Jochem Heizmann, member of the management board of Volkswagen Group and president and CEO of Volkswagen Group China, said they have always had a strong focus on culture and cultural exchanges, which is in line with the tradition of Volkswagen Group.

"I believe that communication means learning from each other, and is a process of understanding each other," Heizmann said. "We hope to deepen mutual understanding and exchange of knowledge between China and Germany through a variety of cultural projects."

Volkswagen Group China's promotion of culture and support for education and bilateral exchanges in the field has been steadily growing for a number of years.
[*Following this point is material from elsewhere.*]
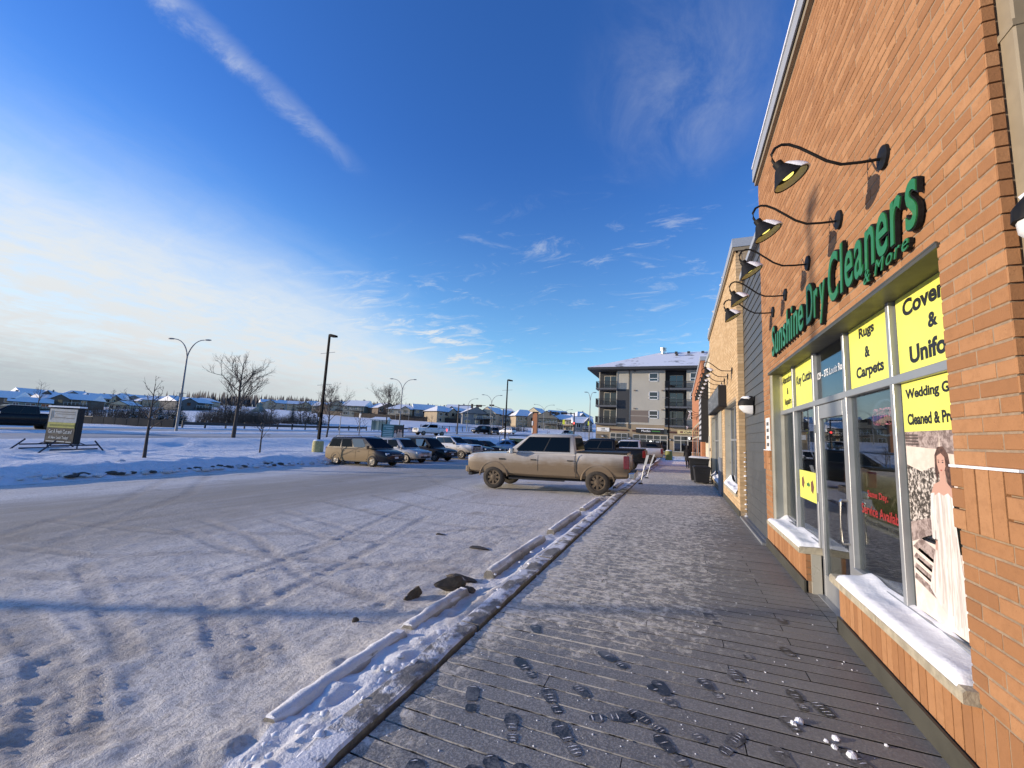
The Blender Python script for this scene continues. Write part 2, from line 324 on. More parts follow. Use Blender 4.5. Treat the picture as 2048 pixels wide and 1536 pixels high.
def mglass(name,tint,trans,refl=1.0):
    m=bpy.data.materials.new(name); m.use_nodes=True; t=NT(m.node_tree); MC[name]=m
    fr=t.n('ShaderNodeFresnel',{'IOR':1.62}).outputs[0]
    tr=t.n('ShaderNodeBsdfTransparent',{'Color':tint}); df=t.n('ShaderNodeBsdfDiffuse',{'Color':tuple(c*.05 for c in tint)})
    a=t.n('ShaderNodeMixShader',{0:trans,1:df,2:tr}); gl=t.n('ShaderNodeBsdfGlossy',{'Color':(.95,.97,1),'Roughness':.012})
    t.n('ShaderNodeOutputMaterial',{'Surface':t.n('ShaderNodeMixShader',{0:t.math('MULTIPLY',t.math('ADD',fr,.07),refl,clamp=True),1:a,2:gl})}); return m
GLASS=mglass('shop glass',(.70,.73,.72),.95,.80); CGLASS=mglass('tinted car glass',(.04,.045,.05),.2,.17); FGLASS=mglass('far window glass',(.16,.18,.20),.0,.8); HGLASS=mglass('curtained window',(.6,.62,.64),.0,.5)
YEL=M('yellow vinyl',(.72,.72,.13),.45,var=.05,vscale=3); INK=M('black print',(.012,.012,.012),.5); WHT=M('white print',(.80,.80,.78),.5); RED=M('red print',(.30,.018,.016),.5)
GRN=M('green acrylic',(.020,.155,.042),.4,coat=.1); GRN2=M('dark green print',(.04,.16,.06),.5)
WPL=M('white plastic',(.78,.78,.76),.4); SKIN=M('printed skin',(.50,.30,.23),.6); CREAM=M('cream board',(.62,.50,.24),.6)
def tintmesh(me,vals):
    a=me.attributes.new('tint','FLOAT','FACE'); a.data.foreach_set('value',np.asarray(vals,np.float32))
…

The umbrella for this effort is the PACE strategy - participation, connection, education and exchange.

Under PACE, Volkswagen Group China is creating new opportunities for participation in culture and art, proactively connecting people to new cultural experiences and promoting cultural education and bilateral exchange between China and Germany.

Volkswagen has supported a variety of fruitful activities in the cultural field.

Volkswagen Group China: helping to build bridges through culture

In June, during a visit to Beijing, Volkswagen AG CEO Matthias Muller announced a new cultural exchange fund to foster dialogue between the youth of Germany and China.

Later in the same month, Volkswagen Group China supported the Chinese debut of the top productions from Germany's premier theater festival, Theatertreffen Berlin. For this initiative, it partnered with the Goethe-Institut to provide supporting workshops to encourage appreciation of dramatic arts.

Volkswagen also exclusively partnered with the Sino-German Youth Communication Celebration Concert in Beijing's Pudu Temple in September. The concert brought together outstanding young classical musicians from the German Music Council's renowned Jugend Musiziert youth competition and the first China Youth Music Competition in a superb show of how music is a language through which everyone can communicate.

As an ambassador of Chinese and German cultural exchange, Volkswagen Group China brings a variety of cultural activities to people around China. In the autumn of 2016, the Volkswagen North East China Chamber Music Festival was held in Dalian, and the first Jazz Festival was held in Urumqi.

The next highlight on the calendar will be the Chamber Music Matinee's "Factory meets Classic" in cooperation with the Shenyang Conservatory of Music, which will be held at Volkswagen Automatic Transmission (Dalian) Co Ltd this December.

Through Volkswagen Group of America's corporate partnership with the Museum of Modern Art in New York, the group has helped to open educational pathways for people in China to the knowledge and experience of one of the world's most renowned art institutions.

This includes the launch of a photography course in October, Seeing Through Pictures, in Mandarin. One of the museum's popular online courses, the program aims to address the gap between seeing and truly understanding photographs by introducing a diversity of ideas, approaches and technologies that inform their making.

It is based on MoMA's collection of 48 artists who have had a lasting effect on the evolution of photography over the past 180 years.

For Volkswagen Group China, its support for these activities is a natural extension of its commitment and connection to China, according to the company.